» **Problem statement**
Render the following material again verbatim, leaving nothing out.
= = = = =
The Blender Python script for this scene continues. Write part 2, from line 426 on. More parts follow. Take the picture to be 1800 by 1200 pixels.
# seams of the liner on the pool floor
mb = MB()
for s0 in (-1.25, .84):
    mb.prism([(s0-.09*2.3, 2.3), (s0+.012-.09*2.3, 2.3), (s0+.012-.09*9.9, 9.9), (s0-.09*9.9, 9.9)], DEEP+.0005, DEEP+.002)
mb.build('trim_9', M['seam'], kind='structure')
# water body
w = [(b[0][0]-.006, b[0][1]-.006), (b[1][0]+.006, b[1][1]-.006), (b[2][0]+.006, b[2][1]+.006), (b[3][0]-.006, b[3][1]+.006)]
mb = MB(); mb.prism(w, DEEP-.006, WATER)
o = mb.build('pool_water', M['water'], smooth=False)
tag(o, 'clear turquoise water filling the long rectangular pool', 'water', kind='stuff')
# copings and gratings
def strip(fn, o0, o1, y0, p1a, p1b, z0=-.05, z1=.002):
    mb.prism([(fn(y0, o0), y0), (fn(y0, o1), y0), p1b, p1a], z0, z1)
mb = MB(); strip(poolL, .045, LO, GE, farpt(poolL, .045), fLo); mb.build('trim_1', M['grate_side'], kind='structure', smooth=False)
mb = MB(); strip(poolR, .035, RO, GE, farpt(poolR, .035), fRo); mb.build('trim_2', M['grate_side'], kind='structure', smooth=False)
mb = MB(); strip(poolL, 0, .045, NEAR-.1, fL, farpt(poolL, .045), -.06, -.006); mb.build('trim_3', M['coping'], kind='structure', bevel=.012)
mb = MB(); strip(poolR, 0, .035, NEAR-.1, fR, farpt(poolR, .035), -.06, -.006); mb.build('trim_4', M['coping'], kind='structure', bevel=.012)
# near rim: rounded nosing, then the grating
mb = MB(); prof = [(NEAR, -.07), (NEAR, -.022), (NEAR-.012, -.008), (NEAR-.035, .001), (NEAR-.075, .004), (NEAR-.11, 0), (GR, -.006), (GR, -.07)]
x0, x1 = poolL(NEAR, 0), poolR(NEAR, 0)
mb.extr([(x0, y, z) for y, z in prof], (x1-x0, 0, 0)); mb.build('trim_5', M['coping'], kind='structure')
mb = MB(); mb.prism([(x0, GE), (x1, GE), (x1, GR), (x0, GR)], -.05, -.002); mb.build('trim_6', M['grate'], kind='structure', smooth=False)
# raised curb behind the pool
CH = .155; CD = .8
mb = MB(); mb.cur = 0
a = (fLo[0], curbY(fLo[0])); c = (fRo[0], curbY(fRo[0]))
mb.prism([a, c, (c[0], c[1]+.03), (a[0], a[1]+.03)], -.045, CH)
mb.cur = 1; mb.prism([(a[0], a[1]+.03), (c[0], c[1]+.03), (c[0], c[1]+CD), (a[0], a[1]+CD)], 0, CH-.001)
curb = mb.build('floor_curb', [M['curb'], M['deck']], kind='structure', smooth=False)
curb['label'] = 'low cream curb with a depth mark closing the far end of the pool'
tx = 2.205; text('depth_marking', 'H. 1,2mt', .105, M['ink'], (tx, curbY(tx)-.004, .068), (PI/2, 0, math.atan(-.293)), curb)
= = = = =
» **Exercise result**
The Blender Python script for this scene continues. Write part 2, from line 426 on. More parts follow. Take the picture to be 1800 by 1200 pixels.
# seams of the liner on the pool floor
mb = MB()
for s0 in (-1.25, .84):
    mb.prism([(s0-.09*2.3, 2.3), (s0+.012-.09*2.3, 2.3), (s0+.012-.09*9.9, 9.9), (s0-.09*9.9, 9.9)], DEEP+.0005, DEEP+.002)
mb.build('trim_9', M['seam'], kind='structure')
# water body
w = [(b[0][0]-.006, b[0][1]-.006), (b[1][0]+.006, b[1][1]-.006), (b[2][0]+.006, b[2][1]+.006), (b[3][0]-.006, b[3][1]+.006)]
mb = MB(); mb.prism(w, DEEP-.006, WATER)
o = mb.build('pool_water', M['water'], smooth=False)
tag(o, 'clear turquoise water filling the long rectangular pool', 'water', kind='stuff')
# copings and gratings
def strip(fn, o0, o1, y0, p1a, p1b, z0=-.05, z1=.002):
    mb.prism([(fn(y0, o0), y0), (fn(y0, o1), y0), p1b, p1a], z0, z1)
mb = MB(); strip(poolL, .045, LO, GE, farpt(poolL, .045), fLo); mb.build('trim_1', M['grate_side'], kind='structure', smooth=False)
mb = MB(); strip(poolR, .035, RO, GE, farpt(poolR, .035), fRo); mb.build('trim_2', M['grate_side'], kind='structure', smooth=False)
mb = MB(); strip(poolL, 0, .045, NEAR-.1, fL, farpt(poolL, .045), -.06, -.006); mb.build('trim_3', M['coping'], kind='structure', bevel=.012)
mb = MB(); strip(poolR, 0, .035, NEAR-.1, fR, farpt(poolR, .035), -.06, -.006); mb.build('trim_4', M['coping'], kind='structure', bevel=.012)
# near rim: rounded nosing, then the grating
mb = MB(); prof = [(NEAR, -.07), (NEAR, -.022), (NEAR-.012, -.008), (NEAR-.035, .001), (NEAR-.075, .004), (NEAR-.11, 0), (GR, -.006), (GR, -.07)]
x0, x1 = poolL(NEAR, 0), poolR(NEAR, 0)
mb.extr([(x0, y, z) for y, z in prof], (x1-x0, 0, 0)); mb.build('trim_5', M['coping'], kind='structure')
mb = MB(); mb.prism([(x0, GE), (x1, GE), (x1, GR), (x0, GR)], -.05, -.002); mb.build('trim_6', M['grate'], kind='structure', smooth=False)
# raised curb behind the pool
CH = .155; CD = .8
mb = MB(); mb.cur = 0
a = (fLo[0], curbY(fLo[0])); c = (fRo[0], curbY(fRo[0]))
mb.prism([a, c, (c[0], c[1]+.03), (a[0], a[1]+.03)], -.045, CH)
mb.cur = 1; mb.prism([(a[0], a[1]+.03), (c[0], c[1]+.03), (c[0], c[1]+CD), (a[0], a[1]+CD)], 0, CH-.001)
curb = mb.build('floor_curb', [M['curb'], M['deck']], kind='structure', smooth=False)
curb['label'] = 'low cream curb with a depth mark closing the far end of the pool'
tx = 2.205; text('depth_marking', 'H. 1,2mt', .105, M['ink'], (tx, curbY(tx)-.004, .068), (PI/2, 0, math.atan(-.293)), curb)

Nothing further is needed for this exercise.